In Frankfurt am Main kommt man ebenfalls nur schwer voran. Hier wird in Wahlkämpfen immer wieder versprochen, solche speziellen Hilfsangebote zu schaffen. Zwar werden regelmäßig Umfragen unter Konsumenten harter Drogen aus dem Frankfurter Bahnhofsviertel erhoben. Und das Drogenreferat der Stadt erfasst Veränderungen und langfristige Trends. Trotzdem kommt ein Projekt, das niedrigschwellige Konsum-, Rückzugs- und Ruhemöglichkeiten und weitere Hilfen für Crack-Abhängige im Bahnhofsviertel anbieten wollte und schon länger angekündigt war, bislang nicht zustande.

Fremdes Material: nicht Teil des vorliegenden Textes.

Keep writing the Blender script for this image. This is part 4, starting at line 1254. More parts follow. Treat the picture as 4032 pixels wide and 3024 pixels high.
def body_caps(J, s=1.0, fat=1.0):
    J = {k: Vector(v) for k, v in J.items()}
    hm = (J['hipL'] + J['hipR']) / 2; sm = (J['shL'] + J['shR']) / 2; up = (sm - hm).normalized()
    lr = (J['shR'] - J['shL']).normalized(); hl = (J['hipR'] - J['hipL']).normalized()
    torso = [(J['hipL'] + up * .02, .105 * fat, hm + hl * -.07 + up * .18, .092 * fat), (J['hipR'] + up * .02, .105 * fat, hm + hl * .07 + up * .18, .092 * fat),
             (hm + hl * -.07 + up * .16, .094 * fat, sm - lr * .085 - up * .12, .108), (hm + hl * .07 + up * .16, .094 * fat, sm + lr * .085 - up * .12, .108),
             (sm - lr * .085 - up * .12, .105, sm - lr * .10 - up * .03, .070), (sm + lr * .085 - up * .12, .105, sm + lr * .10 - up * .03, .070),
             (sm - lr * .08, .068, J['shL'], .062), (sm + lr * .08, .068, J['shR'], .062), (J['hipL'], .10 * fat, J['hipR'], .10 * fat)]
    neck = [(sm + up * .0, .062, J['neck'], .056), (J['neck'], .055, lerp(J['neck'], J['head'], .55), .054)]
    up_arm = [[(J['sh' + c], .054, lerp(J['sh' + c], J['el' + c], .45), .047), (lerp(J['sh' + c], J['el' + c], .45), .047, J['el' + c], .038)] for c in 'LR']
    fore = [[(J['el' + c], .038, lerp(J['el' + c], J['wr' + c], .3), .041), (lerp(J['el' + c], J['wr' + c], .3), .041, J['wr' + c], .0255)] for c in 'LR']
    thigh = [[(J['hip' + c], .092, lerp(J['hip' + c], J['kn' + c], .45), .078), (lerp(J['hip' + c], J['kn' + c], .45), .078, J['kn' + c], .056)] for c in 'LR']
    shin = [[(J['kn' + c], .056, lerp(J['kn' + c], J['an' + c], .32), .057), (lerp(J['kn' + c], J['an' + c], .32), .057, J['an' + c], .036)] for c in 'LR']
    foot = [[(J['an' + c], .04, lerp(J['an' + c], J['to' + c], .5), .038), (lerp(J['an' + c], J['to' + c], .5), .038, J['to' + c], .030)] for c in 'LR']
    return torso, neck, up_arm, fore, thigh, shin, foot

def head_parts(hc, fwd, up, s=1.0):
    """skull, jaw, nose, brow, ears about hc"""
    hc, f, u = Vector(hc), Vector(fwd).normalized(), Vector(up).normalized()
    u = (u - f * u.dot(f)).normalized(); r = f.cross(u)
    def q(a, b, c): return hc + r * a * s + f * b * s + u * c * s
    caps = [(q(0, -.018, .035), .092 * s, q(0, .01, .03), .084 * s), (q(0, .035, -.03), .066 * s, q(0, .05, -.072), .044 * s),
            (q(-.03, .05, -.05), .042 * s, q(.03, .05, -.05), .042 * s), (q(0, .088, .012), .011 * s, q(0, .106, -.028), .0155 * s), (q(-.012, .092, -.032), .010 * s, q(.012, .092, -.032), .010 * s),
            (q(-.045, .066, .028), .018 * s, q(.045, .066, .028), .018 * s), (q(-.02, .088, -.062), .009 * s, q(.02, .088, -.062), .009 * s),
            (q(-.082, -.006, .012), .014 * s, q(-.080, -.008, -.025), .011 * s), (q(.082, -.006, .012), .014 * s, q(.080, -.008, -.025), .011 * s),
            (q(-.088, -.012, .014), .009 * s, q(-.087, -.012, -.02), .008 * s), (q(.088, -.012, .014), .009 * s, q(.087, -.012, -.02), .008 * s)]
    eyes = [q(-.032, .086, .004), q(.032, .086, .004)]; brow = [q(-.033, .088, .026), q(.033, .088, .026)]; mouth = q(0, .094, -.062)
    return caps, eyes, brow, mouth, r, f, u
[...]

Auf Nachfragen der Jungle World beim Frankfurter Drogenreferat nach Eröffnungstermin und Konzept wurde dort freundlich vertröstet. Man könne hierzu noch keine Angaben machen. Immerhin scheint der Crack-Konsum in Frankfurt zurückgegangen zu sein. In der Szenestudie gaben 2020 noch 87 Prozent der befragten Drogenabhängigen an, in den vergangenen 24 Stunden Crack konsumiert zu haben. Zwei Jahre später waren es demnach nur noch 77 Prozent.